> PROBLEM DETAILS
Set down only the lines running from the one with "Write the bpy" to the one with "SC.cycles.sample_clamp_indirect = 4.0", both lines included, exactly as they stand, please.

[Stored items]
══════════════════════════════

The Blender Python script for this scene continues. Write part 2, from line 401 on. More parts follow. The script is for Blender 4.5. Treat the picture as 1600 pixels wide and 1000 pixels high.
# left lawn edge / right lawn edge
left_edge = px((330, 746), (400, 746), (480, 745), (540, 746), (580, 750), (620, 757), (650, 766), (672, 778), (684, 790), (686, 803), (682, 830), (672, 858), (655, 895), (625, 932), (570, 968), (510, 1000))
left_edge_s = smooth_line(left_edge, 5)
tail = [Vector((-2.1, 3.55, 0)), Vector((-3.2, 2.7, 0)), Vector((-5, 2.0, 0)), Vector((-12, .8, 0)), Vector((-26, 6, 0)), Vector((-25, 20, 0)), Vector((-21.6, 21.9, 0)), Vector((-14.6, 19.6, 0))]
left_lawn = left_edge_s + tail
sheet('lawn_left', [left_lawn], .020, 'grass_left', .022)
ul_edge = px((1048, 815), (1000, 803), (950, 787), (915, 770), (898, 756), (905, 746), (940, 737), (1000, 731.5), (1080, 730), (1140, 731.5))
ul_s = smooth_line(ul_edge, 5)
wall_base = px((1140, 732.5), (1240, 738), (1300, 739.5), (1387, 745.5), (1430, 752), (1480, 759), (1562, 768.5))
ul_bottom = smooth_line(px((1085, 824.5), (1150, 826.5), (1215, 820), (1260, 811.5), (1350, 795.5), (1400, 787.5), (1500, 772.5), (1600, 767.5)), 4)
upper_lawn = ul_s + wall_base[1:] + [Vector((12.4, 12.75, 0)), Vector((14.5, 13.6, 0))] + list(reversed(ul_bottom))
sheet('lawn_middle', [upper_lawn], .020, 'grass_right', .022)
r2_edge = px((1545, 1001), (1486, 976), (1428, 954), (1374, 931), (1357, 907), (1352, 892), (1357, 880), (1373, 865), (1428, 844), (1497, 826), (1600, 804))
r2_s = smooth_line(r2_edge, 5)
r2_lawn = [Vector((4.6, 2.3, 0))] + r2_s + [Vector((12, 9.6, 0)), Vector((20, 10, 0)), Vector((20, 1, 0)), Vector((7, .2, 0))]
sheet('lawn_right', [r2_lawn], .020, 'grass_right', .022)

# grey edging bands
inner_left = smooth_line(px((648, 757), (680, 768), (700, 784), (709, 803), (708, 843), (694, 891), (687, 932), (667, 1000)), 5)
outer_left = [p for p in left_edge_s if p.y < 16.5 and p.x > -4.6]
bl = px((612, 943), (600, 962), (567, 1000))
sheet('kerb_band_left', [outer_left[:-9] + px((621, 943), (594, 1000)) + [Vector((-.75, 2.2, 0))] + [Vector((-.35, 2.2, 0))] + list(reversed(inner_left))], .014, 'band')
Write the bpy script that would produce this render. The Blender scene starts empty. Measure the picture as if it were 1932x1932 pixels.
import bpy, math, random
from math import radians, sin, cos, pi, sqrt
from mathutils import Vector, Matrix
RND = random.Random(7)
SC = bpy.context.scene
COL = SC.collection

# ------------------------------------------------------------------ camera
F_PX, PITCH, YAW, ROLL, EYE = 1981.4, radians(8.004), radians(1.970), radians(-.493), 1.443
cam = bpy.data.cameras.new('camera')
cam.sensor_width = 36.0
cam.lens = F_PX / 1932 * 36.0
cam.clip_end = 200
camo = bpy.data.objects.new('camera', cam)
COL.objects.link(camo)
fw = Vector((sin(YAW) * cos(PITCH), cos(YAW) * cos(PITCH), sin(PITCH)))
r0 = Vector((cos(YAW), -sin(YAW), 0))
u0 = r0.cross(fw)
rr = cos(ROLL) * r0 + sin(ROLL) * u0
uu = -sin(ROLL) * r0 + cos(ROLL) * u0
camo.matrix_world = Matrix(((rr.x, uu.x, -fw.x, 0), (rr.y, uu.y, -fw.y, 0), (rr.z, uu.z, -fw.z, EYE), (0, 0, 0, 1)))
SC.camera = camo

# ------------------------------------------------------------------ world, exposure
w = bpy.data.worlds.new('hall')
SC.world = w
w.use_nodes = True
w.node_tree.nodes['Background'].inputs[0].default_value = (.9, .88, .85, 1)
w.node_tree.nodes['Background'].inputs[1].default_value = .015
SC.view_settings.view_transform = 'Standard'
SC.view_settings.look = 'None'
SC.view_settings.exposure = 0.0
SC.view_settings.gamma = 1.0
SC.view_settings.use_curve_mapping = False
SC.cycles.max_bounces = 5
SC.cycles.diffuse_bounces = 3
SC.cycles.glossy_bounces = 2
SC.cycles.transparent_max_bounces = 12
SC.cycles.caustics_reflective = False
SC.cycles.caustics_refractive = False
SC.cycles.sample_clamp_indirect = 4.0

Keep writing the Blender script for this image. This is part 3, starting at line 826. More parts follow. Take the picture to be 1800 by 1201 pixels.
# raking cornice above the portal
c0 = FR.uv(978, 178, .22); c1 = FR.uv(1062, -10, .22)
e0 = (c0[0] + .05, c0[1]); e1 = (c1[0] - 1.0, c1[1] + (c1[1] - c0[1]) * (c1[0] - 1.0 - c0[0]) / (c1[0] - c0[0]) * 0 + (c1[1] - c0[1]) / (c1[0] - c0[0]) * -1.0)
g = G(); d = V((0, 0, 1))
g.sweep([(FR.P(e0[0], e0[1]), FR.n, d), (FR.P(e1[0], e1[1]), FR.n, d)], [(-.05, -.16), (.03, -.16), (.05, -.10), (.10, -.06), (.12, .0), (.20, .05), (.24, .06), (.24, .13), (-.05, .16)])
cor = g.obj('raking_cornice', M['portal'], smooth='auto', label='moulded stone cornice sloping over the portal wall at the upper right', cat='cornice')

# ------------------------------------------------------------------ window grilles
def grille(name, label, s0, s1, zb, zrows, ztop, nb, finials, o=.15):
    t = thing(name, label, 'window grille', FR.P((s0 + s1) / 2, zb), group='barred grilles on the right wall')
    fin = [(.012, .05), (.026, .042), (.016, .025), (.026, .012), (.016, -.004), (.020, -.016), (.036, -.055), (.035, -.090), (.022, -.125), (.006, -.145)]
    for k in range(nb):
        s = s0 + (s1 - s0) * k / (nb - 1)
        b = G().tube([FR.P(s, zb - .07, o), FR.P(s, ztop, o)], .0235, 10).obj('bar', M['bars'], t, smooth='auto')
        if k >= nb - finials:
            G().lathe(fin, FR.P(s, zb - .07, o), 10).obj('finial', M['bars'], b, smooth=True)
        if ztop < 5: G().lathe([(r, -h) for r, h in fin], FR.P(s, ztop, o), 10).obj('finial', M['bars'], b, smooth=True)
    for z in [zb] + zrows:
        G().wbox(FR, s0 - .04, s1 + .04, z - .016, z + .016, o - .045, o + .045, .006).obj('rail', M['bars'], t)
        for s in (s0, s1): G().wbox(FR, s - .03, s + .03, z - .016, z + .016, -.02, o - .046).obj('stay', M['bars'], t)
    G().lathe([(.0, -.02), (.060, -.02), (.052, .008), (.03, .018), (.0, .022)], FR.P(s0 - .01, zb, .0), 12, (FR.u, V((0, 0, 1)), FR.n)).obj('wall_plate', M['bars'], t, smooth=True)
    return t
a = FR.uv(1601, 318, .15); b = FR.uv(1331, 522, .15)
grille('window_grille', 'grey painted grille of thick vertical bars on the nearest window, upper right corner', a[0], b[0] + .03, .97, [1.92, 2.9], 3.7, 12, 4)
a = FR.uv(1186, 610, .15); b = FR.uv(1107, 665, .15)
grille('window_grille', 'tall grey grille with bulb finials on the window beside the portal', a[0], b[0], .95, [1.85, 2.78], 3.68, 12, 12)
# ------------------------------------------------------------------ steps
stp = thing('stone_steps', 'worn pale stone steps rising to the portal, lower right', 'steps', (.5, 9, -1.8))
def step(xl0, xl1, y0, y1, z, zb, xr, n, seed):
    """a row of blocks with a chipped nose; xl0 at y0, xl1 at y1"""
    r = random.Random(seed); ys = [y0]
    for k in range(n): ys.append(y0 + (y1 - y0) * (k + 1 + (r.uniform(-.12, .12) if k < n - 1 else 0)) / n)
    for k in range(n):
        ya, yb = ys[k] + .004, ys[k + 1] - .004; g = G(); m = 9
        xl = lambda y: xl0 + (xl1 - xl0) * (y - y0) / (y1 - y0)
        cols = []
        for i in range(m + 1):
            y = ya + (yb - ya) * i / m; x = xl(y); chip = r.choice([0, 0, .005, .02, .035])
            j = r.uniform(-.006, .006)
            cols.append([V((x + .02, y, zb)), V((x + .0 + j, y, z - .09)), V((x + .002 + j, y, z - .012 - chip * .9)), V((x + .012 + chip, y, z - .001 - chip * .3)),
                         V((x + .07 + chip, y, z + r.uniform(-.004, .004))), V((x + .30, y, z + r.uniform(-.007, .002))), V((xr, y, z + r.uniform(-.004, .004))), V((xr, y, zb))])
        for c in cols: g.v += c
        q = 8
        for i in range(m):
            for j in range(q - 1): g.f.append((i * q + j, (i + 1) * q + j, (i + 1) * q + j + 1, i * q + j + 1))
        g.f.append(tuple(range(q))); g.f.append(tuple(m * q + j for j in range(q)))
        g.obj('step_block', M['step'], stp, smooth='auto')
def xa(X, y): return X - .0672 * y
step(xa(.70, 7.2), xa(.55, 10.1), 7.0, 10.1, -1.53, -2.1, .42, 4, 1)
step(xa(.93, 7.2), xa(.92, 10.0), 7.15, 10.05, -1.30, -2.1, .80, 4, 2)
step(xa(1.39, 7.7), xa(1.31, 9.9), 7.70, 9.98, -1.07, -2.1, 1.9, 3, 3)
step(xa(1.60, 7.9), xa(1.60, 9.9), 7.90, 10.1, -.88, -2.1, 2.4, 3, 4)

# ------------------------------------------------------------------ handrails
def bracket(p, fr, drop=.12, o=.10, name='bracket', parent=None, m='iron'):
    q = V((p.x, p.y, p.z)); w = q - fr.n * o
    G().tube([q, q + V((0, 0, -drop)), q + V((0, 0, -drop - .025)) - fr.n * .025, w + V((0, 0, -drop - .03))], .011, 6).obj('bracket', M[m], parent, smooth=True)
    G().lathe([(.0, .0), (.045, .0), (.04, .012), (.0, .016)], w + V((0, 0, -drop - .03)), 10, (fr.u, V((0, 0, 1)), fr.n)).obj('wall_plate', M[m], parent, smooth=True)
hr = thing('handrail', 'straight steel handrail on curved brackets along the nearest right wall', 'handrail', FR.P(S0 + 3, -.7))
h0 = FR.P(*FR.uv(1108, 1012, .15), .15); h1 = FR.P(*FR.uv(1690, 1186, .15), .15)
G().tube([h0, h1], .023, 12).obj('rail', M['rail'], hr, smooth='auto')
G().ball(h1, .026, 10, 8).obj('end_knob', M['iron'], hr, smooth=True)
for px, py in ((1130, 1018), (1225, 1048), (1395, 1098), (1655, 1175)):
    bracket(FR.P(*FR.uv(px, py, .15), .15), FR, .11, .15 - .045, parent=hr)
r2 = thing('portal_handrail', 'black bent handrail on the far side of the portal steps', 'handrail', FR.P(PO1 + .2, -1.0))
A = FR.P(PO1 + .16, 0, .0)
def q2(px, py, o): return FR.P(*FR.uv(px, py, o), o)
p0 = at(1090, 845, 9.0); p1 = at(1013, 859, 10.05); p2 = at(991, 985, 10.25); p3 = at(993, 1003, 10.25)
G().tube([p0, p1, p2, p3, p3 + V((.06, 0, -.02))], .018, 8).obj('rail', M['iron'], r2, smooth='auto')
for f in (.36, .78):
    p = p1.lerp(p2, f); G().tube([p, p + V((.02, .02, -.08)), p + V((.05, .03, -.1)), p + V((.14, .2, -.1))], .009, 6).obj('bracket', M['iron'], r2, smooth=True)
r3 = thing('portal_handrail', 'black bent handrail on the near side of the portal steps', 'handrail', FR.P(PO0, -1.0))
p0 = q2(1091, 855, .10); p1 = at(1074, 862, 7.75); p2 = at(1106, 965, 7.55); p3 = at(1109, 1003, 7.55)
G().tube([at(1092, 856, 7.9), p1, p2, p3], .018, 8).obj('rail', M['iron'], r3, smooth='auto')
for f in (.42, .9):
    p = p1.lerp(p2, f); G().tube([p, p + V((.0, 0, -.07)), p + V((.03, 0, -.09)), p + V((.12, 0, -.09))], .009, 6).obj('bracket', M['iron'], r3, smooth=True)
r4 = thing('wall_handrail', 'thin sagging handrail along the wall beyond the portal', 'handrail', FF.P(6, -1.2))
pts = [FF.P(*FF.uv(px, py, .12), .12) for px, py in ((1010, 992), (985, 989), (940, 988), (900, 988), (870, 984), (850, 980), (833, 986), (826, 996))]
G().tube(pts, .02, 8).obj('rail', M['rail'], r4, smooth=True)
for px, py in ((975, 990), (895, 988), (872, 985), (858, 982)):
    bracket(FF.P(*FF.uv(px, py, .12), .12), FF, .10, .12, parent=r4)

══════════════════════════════

> EXERCISE SOLUTION
Write the bpy script that would produce this render. The Blender scene starts empty. Measure the picture as if it were 1932x1932 pixels.
import bpy, math, random
from math import radians, sin, cos, pi, sqrt
from mathutils import Vector, Matrix
RND = random.Random(7)
SC = bpy.context.scene
COL = SC.collection

# ------------------------------------------------------------------ camera
F_PX, PITCH, YAW, ROLL, EYE = 1981.4, radians(8.004), radians(1.970), radians(-.493), 1.443
cam = bpy.data.cameras.new('camera')
cam.sensor_width = 36.0
cam.lens = F_PX / 1932 * 36.0
cam.clip_end = 200
camo = bpy.data.objects.new('camera', cam)
COL.objects.link(camo)
fw = Vector((sin(YAW) * cos(PITCH), cos(YAW) * cos(PITCH), sin(PITCH)))
r0 = Vector((cos(YAW), -sin(YAW), 0))
u0 = r0.cross(fw)
rr = cos(ROLL) * r0 + sin(ROLL) * u0
uu = -sin(ROLL) * r0 + cos(ROLL) * u0
camo.matrix_world = Matrix(((rr.x, uu.x, -fw.x, 0), (rr.y, uu.y, -fw.y, 0), (rr.z, uu.z, -fw.z, EYE), (0, 0, 0, 1)))
SC.camera = camo

# ------------------------------------------------------------------ world, exposure
w = bpy.data.worlds.new('hall')
SC.world = w
w.use_nodes = True
w.node_tree.nodes['Background'].inputs[0].default_value = (.9, .88, .85, 1)
w.node_tree.nodes['Background'].inputs[1].default_value = .015
SC.view_settings.view_transform = 'Standard'
SC.view_settings.look = 'None'
SC.view_settings.exposure = 0.0
SC.view_settings.gamma = 1.0
SC.view_settings.use_curve_mapping = False
SC.cycles.max_bounces = 5
SC.cycles.diffuse_bounces = 3
SC.cycles.glossy_bounces = 2
SC.cycles.transparent_max_bounces = 12
SC.cycles.caustics_reflective = False
SC.cycles.caustics_refractive = False
SC.cycles.sample_clamp_indirect = 4.0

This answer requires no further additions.